When starvation deaths rocked Odisha in the early 2000s, the BJD-BJP combine was new to power. Abject poverty in the erstwhile KBK region prompted the then chief minister Naveen Patnaik to launch Rs 1-a-kg rice scheme that helped ameliorate the food security crisis to a large extent.

But a chronic regional disparity lingered, as did the shadow of malnutrition evidenced in poor human development indices in the tribal-dominated districts of Nuapada, Kalahandi, Jajpur and Nabarangpur in subsequent years.

The Mohan Majhi government has a mandate to change the course of development and model of governance. Its food supplies and consumer welfare department is not new to governance.

It can ensure that essential items covered by the public distribution system reach the beneficiaries on time.
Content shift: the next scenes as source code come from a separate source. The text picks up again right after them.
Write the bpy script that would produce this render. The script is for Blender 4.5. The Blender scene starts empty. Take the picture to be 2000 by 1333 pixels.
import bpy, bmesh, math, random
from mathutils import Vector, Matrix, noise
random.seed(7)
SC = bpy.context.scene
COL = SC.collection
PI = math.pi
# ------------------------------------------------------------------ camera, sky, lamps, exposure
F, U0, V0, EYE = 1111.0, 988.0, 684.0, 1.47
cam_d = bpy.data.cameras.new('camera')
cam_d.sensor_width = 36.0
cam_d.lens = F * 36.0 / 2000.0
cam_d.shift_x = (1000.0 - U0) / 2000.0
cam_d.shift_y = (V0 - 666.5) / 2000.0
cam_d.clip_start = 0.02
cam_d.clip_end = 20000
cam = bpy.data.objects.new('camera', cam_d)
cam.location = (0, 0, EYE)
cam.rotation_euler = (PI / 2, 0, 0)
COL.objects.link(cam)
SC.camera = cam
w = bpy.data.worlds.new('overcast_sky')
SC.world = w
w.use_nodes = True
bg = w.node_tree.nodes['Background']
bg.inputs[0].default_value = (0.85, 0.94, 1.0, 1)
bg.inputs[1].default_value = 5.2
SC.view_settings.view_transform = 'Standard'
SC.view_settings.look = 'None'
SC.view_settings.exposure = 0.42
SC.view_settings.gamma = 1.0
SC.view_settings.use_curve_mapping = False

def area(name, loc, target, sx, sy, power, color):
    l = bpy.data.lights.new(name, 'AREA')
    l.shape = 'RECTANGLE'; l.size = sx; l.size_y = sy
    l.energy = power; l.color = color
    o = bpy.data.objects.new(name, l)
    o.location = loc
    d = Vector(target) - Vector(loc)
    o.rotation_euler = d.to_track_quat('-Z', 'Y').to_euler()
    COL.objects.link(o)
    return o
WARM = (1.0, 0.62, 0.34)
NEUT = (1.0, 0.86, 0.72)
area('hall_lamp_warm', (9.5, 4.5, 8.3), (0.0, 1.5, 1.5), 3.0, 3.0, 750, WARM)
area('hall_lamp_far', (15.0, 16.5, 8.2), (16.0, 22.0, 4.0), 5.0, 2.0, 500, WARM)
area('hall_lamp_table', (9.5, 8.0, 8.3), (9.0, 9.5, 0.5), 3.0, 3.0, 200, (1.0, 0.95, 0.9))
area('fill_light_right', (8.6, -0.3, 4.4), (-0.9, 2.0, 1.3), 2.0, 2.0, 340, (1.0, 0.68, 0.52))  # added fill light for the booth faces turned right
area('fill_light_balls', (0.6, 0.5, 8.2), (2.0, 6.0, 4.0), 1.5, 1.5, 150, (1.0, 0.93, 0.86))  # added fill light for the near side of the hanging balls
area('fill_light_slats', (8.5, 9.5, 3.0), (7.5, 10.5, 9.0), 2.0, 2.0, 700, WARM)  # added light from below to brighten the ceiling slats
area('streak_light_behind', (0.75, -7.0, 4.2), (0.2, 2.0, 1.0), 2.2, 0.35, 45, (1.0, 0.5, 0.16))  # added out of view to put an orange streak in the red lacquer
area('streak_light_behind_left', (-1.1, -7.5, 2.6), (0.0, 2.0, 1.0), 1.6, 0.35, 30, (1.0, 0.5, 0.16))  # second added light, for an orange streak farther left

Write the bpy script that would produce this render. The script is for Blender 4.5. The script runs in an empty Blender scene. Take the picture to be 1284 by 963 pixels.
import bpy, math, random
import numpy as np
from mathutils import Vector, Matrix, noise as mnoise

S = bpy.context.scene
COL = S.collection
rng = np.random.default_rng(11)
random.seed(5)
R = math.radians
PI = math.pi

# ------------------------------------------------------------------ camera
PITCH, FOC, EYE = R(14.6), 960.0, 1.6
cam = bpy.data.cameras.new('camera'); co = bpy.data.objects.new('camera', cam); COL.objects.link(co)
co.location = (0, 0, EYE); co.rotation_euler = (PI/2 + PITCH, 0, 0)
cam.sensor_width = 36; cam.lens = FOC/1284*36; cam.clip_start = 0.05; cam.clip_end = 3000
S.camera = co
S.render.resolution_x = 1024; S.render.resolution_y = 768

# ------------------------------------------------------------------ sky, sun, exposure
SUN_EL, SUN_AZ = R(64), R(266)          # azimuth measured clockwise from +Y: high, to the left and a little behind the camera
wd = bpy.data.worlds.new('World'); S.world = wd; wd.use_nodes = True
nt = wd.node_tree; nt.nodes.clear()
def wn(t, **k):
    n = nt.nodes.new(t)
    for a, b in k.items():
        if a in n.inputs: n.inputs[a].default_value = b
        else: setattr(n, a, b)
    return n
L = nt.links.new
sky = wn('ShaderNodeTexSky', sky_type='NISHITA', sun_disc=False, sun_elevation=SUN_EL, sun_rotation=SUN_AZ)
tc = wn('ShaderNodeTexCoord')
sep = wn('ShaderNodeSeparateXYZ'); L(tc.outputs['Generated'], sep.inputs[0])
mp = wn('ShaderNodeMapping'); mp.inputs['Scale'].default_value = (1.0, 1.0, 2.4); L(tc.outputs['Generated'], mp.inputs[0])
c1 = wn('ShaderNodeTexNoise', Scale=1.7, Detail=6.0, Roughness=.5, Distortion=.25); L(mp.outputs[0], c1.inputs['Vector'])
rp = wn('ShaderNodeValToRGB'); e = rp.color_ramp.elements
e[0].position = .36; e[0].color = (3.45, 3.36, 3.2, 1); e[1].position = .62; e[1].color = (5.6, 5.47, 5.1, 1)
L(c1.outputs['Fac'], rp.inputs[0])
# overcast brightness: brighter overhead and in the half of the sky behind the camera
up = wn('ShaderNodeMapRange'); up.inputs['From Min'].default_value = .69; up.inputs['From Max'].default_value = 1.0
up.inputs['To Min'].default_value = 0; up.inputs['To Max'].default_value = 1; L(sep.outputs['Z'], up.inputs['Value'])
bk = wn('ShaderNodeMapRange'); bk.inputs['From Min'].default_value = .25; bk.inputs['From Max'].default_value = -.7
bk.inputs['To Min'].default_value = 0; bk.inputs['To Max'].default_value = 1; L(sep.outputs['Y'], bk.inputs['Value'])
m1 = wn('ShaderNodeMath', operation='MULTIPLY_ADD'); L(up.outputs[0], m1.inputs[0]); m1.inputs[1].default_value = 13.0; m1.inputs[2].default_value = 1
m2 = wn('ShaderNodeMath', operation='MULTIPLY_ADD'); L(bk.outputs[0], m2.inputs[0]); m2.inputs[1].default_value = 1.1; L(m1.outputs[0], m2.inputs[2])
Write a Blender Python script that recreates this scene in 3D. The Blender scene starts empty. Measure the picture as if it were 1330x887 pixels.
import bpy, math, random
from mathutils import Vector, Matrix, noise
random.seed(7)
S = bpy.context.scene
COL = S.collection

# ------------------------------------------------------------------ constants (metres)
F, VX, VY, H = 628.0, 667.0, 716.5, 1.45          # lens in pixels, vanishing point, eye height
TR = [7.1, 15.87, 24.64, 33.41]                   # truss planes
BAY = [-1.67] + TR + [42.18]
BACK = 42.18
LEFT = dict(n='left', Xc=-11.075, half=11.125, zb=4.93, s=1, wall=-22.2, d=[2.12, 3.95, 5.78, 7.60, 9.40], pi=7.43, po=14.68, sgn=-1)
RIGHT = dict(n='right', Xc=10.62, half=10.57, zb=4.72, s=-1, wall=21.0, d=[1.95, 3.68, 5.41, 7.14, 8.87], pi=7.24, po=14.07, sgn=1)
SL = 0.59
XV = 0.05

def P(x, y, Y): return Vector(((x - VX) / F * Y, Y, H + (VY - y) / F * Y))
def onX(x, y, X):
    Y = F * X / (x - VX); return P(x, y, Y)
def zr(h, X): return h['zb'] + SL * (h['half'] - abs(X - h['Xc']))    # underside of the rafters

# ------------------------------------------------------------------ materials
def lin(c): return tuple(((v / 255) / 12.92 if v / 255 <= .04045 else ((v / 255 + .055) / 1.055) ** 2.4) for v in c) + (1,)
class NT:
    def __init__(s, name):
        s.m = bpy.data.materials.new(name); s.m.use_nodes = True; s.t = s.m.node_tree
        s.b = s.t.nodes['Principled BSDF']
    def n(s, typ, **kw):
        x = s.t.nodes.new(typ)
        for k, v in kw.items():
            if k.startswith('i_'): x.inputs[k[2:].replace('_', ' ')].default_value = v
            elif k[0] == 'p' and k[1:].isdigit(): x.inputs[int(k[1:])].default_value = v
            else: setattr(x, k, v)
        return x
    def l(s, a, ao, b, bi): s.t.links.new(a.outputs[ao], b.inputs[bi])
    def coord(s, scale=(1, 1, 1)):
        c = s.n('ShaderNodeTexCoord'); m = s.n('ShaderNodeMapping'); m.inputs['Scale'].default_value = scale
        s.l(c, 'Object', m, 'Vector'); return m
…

The department’s minister has acknowledged that the rice quota for the October-December cycle was not availed of on time in the Kandhamal village where the deaths were reported.

The department has been helmed by bureaucrats for a record number of years, but no one has been deemed answerable for the lapses. This must change. The district administration also has a duty to explain the disruption of supply to some remote pockets that remain cut off during the monsoon, exacerbating the food crisis.

The Kandhamal episode is a grim reminder of the socio-economic condition of the tribals, the state’s most vulnerable segment. It’s also a jolt to get out of denial and seek course correction, because mango kernel gruel is not a viable choice.

Timely supply of foodgrains to the poorest should not be the only objective; ensuring access to adequate nutrition must be the overarching goal.